Designed to resemble natural stone, the laminate’s white background fulfills the ‘light and airy’ requirement and complements the white cabinets while the darker veining coordinates with the charcoal wall color used as an accent in the kitchen and as the predominant color in the adjacent dining room. It also works well with the gray grout that contrasts with the white subway tile used in the backsplash.

“This countertop really ties everything together while keeping the space light,” she says. “The veining is soft and elegant like marble. It’s tastefully done and has enough character to make a statement without being overkill.”


Photo: Garey Gomez Photography

Micaela Quinton, RID, IIDA
Copper Sky Renovations — Atlanta, GA

Copper (perimeter); Reclaimed wood (peninsula)

A penchant for purity influenced many of the material selections in this kitchen, where Quinton indicates that her architect client loves natural materials in their natural state.

“For example, he likes brick, unpainted, and natural stone,” she says. “He also likes a mix of materials.”

As such, it seemed appropriate to include copper and reclaimed wood as worktop surfaces. The former serves as the perimeter’s countertop where the untreated metal, fabricated by a local craftsman, will patina naturally with use.

“He likes that it will age over time…that he will see it wear,” she says. “He likes the character that it builds.”

The reclaimed wood that serves as the peninsula takes on special meaning since it was salvaged from his own home during the renovation.

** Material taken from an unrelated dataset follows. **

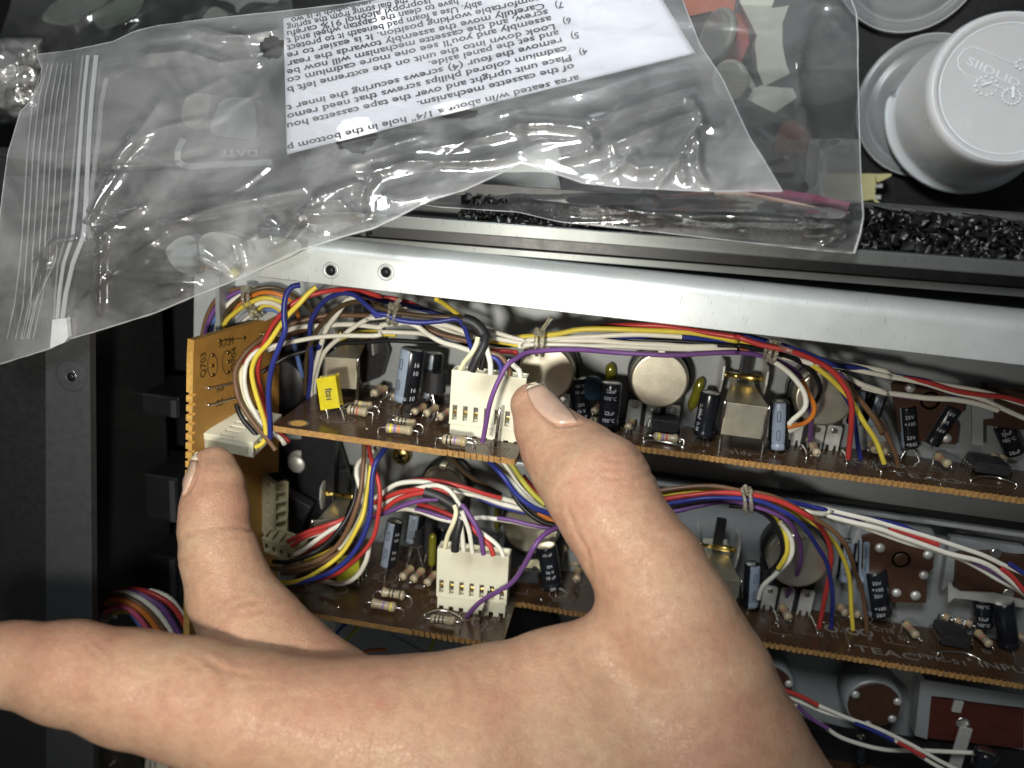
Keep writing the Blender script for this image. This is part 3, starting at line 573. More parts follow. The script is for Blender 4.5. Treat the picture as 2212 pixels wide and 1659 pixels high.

“The ceiling used to be all one level,” she explains. “But during the remodel, we removed rafters in the living room so we could raise the ceiling.”

Those rafters, in turn, were repurposed by a local artisan into the kitchen peninsula, which seamlessly extends into the living room to serve as the bar top. In total, its horizontal surface spans 19′ before cascading vertically into a waterfall edge. To minimize the “patched” look, the wood was grain-matched and each strip is no more than two pieces.

“Like the copper, he wanted to see the wood with all of its character…including all of the original nail holes,” says Quinton.


Photo: Beth Singer

Valerie Dehnke, designer
Ellwood Interiors — Birmingham, MI

Meltdown Glass (bar top)
Belem quartzite (island, perimeter)

Between the walls of windows, lighting fixtures and even stair railing, glass makes multiple appearances throughout this home, including in the kitchen where a single piece of 2″-thick glass from Meltdown Glass floats above the island via custom metal brackets to serve as a raised bar top.

“It keeps the cadence,” says Dehnke, who along with Amanda Sinistaj, owner of the design firm, collaborated with VanBrouck & Associates for the project.

The glass also supports the clients’ desire for a modern design theme.

“The space is moody and organic with a masculine feel,” she adds.

While glass can be cold and sterile, Dehnke warmed it up with a Splash texture, featured on the countertop’s underside.

“As you look through the glass, it looks like water,” she says, adding that its smooth surface maintains functionality.

The designer also used the glass as a visual break from the Belem quartzite, which serves as the island and perimeter work surfaces.

“These countertops are a very light taupe with some movement from subtle veining,” she says. “We wanted them to be more subtle so the glass, as well as the stacked aluminum
ventilation hood and backsplash, could do the speaking.”